┌──

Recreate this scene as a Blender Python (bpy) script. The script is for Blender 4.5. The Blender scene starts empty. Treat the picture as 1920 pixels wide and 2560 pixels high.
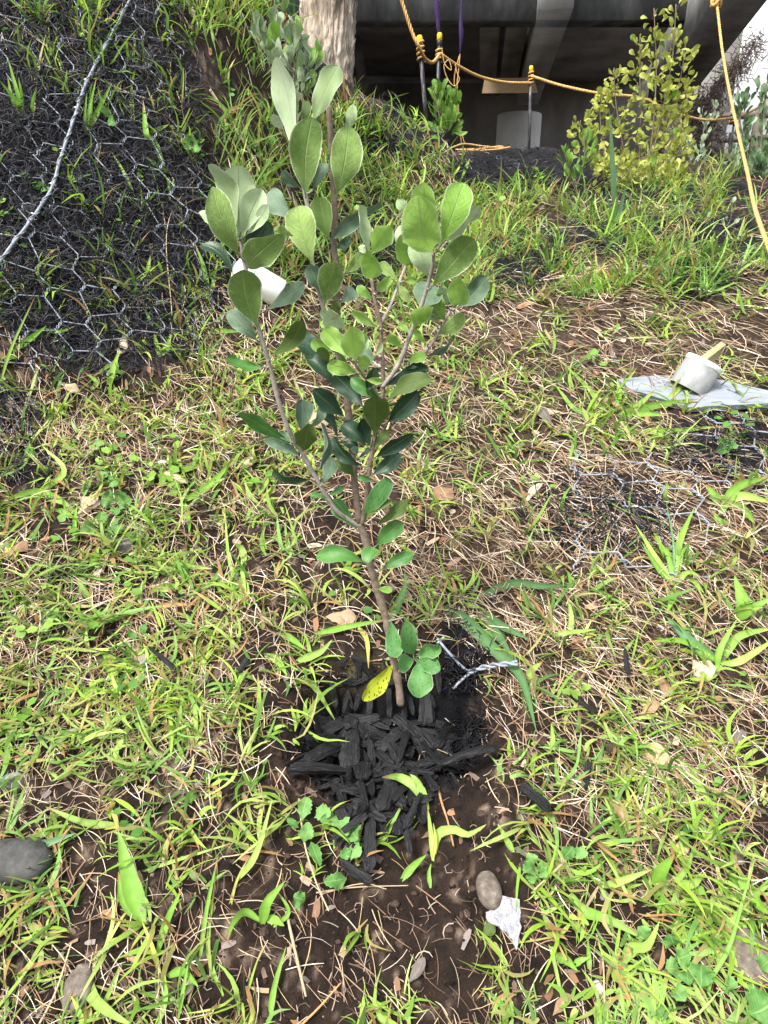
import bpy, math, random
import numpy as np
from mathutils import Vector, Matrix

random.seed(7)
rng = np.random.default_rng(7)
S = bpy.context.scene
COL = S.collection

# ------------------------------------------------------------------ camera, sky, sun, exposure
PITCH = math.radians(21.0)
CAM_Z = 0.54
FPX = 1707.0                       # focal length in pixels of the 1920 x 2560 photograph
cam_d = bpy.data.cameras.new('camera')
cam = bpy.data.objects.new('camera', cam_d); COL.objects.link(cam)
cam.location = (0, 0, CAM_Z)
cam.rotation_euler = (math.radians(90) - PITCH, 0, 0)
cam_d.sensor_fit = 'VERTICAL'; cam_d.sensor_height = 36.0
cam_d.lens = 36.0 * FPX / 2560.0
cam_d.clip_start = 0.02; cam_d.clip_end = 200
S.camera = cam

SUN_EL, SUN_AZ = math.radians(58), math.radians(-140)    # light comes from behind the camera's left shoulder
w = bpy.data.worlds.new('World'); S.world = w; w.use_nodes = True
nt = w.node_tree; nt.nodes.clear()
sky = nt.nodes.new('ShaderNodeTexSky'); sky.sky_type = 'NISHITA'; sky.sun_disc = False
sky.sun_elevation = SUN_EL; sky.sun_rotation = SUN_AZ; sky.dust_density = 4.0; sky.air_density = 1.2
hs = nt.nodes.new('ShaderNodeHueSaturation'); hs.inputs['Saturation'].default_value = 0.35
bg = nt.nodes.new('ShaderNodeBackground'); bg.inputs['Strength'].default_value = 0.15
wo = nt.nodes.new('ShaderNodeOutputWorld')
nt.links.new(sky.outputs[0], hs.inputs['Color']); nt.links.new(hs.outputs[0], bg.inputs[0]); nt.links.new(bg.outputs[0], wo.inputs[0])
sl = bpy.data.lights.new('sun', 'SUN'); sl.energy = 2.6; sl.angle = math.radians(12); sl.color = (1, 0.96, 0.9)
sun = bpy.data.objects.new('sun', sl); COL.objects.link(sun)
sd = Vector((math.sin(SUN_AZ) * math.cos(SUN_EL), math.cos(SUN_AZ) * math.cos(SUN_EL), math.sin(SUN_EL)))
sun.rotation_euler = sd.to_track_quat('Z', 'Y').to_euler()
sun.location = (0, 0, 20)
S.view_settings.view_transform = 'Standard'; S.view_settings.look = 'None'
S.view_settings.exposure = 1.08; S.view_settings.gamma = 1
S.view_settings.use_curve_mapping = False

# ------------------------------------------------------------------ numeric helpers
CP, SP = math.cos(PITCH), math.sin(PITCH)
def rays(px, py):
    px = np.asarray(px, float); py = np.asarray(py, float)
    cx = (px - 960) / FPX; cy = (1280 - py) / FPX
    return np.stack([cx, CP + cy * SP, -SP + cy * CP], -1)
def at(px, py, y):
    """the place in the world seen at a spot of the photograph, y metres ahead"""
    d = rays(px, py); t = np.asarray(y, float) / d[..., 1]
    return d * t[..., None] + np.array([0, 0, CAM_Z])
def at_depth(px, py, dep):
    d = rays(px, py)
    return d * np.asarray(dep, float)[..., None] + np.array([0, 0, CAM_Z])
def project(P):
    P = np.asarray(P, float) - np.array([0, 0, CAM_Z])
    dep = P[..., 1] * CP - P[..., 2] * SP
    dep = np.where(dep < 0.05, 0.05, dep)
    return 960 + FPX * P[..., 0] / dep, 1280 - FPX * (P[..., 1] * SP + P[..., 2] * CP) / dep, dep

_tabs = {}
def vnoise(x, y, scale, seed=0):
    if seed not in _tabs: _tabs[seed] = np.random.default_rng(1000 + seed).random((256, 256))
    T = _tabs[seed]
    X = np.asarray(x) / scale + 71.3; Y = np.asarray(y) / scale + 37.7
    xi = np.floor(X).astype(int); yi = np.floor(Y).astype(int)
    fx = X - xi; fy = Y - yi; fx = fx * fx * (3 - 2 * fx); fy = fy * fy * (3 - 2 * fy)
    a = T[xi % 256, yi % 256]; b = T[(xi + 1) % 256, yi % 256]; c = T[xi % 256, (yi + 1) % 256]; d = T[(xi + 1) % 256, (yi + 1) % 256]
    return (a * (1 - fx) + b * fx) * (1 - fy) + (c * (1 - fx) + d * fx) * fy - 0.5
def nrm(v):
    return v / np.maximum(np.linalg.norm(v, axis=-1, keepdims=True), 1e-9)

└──

WHAT YOU ARE ASKED TO DO
Would you return the data exactly as written, without the pictures?

PROBLEM SOLUTION
Recreate this scene as a Blender Python (bpy) script. The script is for Blender 4.5. The Blender scene starts empty. Treat the picture as 1920 pixels wide and 2560 pixels high.
import bpy, math, random
import numpy as np
from mathutils import Vector, Matrix

random.seed(7)
rng = np.random.default_rng(7)
S = bpy.context.scene
COL = S.collection

# ------------------------------------------------------------------ camera, sky, sun, exposure
PITCH = math.radians(21.0)
CAM_Z = 0.54
FPX = 1707.0                       # focal length in pixels of the 1920 x 2560 photograph
cam_d = bpy.data.cameras.new('camera')
cam = bpy.data.objects.new('camera', cam_d); COL.objects.link(cam)
cam.location = (0, 0, CAM_Z)
cam.rotation_euler = (math.radians(90) - PITCH, 0, 0)
cam_d.sensor_fit = 'VERTICAL'; cam_d.sensor_height = 36.0
cam_d.lens = 36.0 * FPX / 2560.0
cam_d.clip_start = 0.02; cam_d.clip_end = 200
S.camera = cam

SUN_EL, SUN_AZ = math.radians(58), math.radians(-140)    # light comes from behind the camera's left shoulder
w = bpy.data.worlds.new('World'); S.world = w; w.use_nodes = True
nt = w.node_tree; nt.nodes.clear()
sky = nt.nodes.new('ShaderNodeTexSky'); sky.sky_type = 'NISHITA'; sky.sun_disc = False
sky.sun_elevation = SUN_EL; sky.sun_rotation = SUN_AZ; sky.dust_density = 4.0; sky.air_density = 1.2
hs = nt.nodes.new('ShaderNodeHueSaturation'); hs.inputs['Saturation'].default_value = 0.35
bg = nt.nodes.new('ShaderNodeBackground'); bg.inputs['Strength'].default_value = 0.15
wo = nt.nodes.new('ShaderNodeOutputWorld')
nt.links.new(sky.outputs[0], hs.inputs['Color']); nt.links.new(hs.outputs[0], bg.inputs[0]); nt.links.new(bg.outputs[0], wo.inputs[0])
sl = bpy.data.lights.new('sun', 'SUN'); sl.energy = 2.6; sl.angle = math.radians(12); sl.color = (1, 0.96, 0.9)
sun = bpy.data.objects.new('sun', sl); COL.objects.link(sun)
sd = Vector((math.sin(SUN_AZ) * math.cos(SUN_EL), math.cos(SUN_AZ) * math.cos(SUN_EL), math.sin(SUN_EL)))
sun.rotation_euler = sd.to_track_quat('Z', 'Y').to_euler()
sun.location = (0, 0, 20)
S.view_settings.view_transform = 'Standard'; S.view_settings.look = 'None'
S.view_settings.exposure = 1.08; S.view_settings.gamma = 1
S.view_settings.use_curve_mapping = False

# ------------------------------------------------------------------ numeric helpers
CP, SP = math.cos(PITCH), math.sin(PITCH)
def rays(px, py):
    px = np.asarray(px, float); py = np.asarray(py, float)
    cx = (px - 960) / FPX; cy = (1280 - py) / FPX
    return np.stack([cx, CP + cy * SP, -SP + cy * CP], -1)
def at(px, py, y):
    """the place in the world seen at a spot of the photograph, y metres ahead"""
    d = rays(px, py); t = np.asarray(y, float) / d[..., 1]
    return d * t[..., None] + np.array([0, 0, CAM_Z])
def at_depth(px, py, dep):
    d = rays(px, py)
    return d * np.asarray(dep, float)[..., None] + np.array([0, 0, CAM_Z])
def project(P):
    P = np.asarray(P, float) - np.array([0, 0, CAM_Z])
    dep = P[..., 1] * CP - P[..., 2] * SP
    dep = np.where(dep < 0.05, 0.05, dep)
    return 960 + FPX * P[..., 0] / dep, 1280 - FPX * (P[..., 1] * SP + P[..., 2] * CP) / dep, dep

_tabs = {}
def vnoise(x, y, scale, seed=0):
    if seed not in _tabs: _tabs[seed] = np.random.default_rng(1000 + seed).random((256, 256))
    T = _tabs[seed]
    X = np.asarray(x) / scale + 71.3; Y = np.asarray(y) / scale + 37.7
    xi = np.floor(X).astype(int); yi = np.floor(Y).astype(int)
    fx = X - xi; fy = Y - yi; fx = fx * fx * (3 - 2 * fx); fy = fy * fy * (3 - 2 * fy)
    a = T[xi % 256, yi % 256]; b = T[(xi + 1) % 256, yi % 256]; c = T[xi % 256, (yi + 1) % 256]; d = T[(xi + 1) % 256, (yi + 1) % 256]
    return (a * (1 - fx) + b * fx) * (1 - fy) + (c * (1 - fx) + d * fx) * fy - 0.5
def nrm(v):
    return v / np.maximum(np.linalg.norm(v, axis=-1, keepdims=True), 1e-9)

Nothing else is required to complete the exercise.